Directions:
Copy the records below verbatim, from the first line through the line containing "R = math.radians", inclusive, and output nothing else.

-- start of Items --

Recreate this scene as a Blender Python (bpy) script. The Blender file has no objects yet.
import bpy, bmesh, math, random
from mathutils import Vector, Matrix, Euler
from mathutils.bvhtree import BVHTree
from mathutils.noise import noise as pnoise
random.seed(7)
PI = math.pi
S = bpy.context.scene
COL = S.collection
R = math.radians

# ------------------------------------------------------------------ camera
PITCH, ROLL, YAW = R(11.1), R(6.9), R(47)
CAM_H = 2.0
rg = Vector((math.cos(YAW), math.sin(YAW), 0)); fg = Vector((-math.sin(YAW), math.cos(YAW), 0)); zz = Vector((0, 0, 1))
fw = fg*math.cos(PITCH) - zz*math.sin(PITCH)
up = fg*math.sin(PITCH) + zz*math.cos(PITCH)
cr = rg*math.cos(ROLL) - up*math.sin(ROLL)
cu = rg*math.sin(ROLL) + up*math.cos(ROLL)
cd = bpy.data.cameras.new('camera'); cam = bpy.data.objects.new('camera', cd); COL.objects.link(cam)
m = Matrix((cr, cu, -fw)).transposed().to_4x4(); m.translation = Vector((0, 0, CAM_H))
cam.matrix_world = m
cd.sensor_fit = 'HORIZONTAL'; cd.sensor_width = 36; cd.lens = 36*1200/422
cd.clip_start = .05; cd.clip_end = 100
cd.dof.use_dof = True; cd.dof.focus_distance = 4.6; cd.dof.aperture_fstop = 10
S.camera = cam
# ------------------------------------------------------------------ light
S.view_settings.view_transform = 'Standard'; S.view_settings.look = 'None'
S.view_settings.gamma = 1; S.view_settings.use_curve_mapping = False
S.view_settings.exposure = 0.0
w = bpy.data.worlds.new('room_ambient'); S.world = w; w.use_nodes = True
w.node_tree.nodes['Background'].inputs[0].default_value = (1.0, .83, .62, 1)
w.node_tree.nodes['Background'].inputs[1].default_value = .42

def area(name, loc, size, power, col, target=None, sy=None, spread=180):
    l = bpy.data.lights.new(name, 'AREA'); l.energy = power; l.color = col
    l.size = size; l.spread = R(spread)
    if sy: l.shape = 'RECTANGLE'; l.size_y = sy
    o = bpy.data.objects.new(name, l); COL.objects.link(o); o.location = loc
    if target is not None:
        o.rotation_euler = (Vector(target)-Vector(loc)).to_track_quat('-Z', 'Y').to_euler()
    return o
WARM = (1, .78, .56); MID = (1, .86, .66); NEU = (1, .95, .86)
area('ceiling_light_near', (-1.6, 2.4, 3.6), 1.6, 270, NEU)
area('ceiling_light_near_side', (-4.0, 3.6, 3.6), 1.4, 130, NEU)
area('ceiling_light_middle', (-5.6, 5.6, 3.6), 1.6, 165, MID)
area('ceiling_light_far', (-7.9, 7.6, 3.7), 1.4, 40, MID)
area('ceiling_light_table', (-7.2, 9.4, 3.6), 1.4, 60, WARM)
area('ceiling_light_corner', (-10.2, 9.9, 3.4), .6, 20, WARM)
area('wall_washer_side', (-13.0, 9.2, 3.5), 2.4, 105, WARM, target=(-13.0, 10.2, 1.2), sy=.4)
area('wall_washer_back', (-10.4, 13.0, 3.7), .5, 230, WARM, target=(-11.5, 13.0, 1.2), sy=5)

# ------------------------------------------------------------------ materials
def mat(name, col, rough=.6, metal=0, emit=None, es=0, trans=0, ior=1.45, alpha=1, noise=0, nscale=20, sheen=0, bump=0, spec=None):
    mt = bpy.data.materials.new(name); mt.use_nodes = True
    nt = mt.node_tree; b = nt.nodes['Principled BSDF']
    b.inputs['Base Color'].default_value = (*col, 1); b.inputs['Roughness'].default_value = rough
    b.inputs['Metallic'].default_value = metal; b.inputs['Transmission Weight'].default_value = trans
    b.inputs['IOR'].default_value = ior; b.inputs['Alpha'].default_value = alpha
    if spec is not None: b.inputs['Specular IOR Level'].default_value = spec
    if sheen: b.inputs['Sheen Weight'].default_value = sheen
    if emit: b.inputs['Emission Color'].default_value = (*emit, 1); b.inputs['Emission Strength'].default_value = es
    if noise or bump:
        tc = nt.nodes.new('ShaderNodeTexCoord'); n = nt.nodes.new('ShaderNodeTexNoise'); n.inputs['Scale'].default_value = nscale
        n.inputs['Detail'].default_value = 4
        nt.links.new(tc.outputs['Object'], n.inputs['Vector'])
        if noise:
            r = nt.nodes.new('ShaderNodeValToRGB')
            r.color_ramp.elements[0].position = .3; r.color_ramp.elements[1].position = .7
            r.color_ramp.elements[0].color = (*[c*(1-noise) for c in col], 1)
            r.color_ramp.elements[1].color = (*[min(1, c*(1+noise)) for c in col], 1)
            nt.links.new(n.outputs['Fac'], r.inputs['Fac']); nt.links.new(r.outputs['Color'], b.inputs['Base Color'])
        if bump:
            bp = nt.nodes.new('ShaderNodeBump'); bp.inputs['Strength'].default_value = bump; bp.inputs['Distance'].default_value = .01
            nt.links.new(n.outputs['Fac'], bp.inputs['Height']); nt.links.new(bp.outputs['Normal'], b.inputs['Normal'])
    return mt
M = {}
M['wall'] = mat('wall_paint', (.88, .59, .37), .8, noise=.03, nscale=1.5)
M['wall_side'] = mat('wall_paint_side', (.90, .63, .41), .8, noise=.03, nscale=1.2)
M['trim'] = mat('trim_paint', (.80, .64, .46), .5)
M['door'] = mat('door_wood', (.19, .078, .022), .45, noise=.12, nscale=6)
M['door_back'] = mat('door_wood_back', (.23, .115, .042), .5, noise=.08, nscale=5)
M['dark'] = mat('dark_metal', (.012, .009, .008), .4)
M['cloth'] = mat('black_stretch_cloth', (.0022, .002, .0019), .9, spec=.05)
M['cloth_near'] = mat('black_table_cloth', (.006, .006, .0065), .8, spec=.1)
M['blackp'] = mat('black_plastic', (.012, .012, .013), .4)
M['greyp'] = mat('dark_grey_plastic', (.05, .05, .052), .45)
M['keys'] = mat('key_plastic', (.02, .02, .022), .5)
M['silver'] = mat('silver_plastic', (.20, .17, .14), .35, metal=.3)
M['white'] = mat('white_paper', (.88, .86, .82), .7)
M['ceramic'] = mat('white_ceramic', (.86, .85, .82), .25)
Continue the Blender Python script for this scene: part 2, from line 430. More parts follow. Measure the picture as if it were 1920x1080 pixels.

-- end of Items --

Answer:
Recreate this scene as a Blender Python (bpy) script. The Blender file has no objects yet.
import bpy, bmesh, math, random
from mathutils import Vector, Matrix, Euler
from mathutils.bvhtree import BVHTree
from mathutils.noise import noise as pnoise
random.seed(7)
PI = math.pi
S = bpy.context.scene
COL = S.collection
R = math.radians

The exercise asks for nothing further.